To have multiple 7pt cards you would also need to find Vanadain. But I already mentioned that if you do find those two cards in R1, this is where you are getting the best and MOST of the value out of Heist. I guess you're disagreeing that it's very hard to win R1 with Heist. If so, we will continue to disagree. One, losing both, Vanadain and Angus to control is NOT rare. Two, even if one or both of those cards somehow survive, it doesn't help with round control, because unlike the R3 payoff cards, replaying Angus and Vanadain with Heist generates ZERO tempo, because they are purely carryover cards. Committing leader charges in R1 is also very iffy for several reasons.

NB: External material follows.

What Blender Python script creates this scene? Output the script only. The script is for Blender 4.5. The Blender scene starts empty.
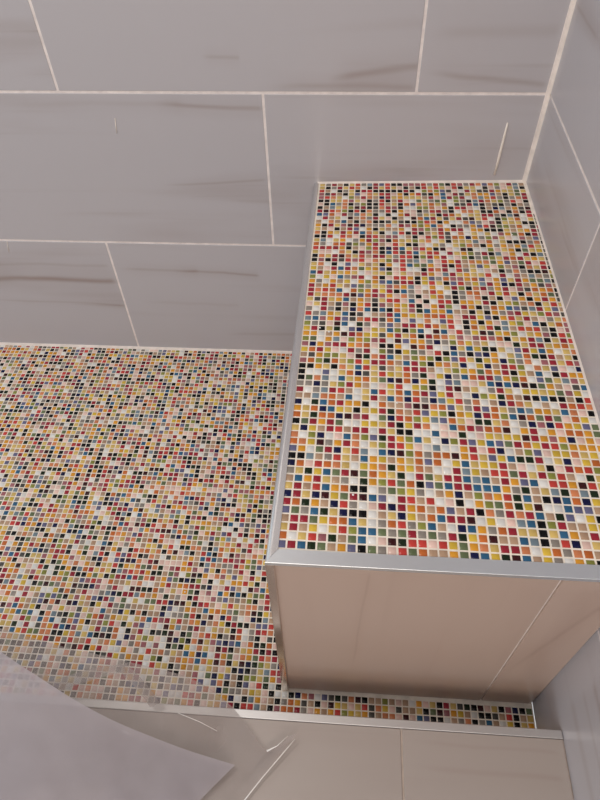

The extra turn of uninteractivity is great, but I feel like you're mixing up a "heist deck" with a "trap deck." Trap decks USED to love playing uninteractive, but a spring nerf took care of that love. Heist is much less useful in a trap deck, IMO. A Heist Waylay deck (or non-spam heist elf deck) will usually only have 4 traps, and while you're avoiding bricking yourself on waylays, you will need to make sure that you have one trap (probably only one) in hand together with Riordain, which, to me, sounds like a pretty low-percentage play. With these decks having virtually no room for tutors, I find myself using Riordain for R1 thinning/tempo more often than not.
Same as above here. You can't mulligan it away, because there is nothing to tutor it with later, and your deck is unthinned mess as it is already. I mean, you probably still SHOULD if you lose R1, but if you're as lucky as I am, you aren't finding that heist in R3.
Sure, higher ceiling, but also a MUCH lower floor. Like, nonexistant floor. Which, name another echo card that has that.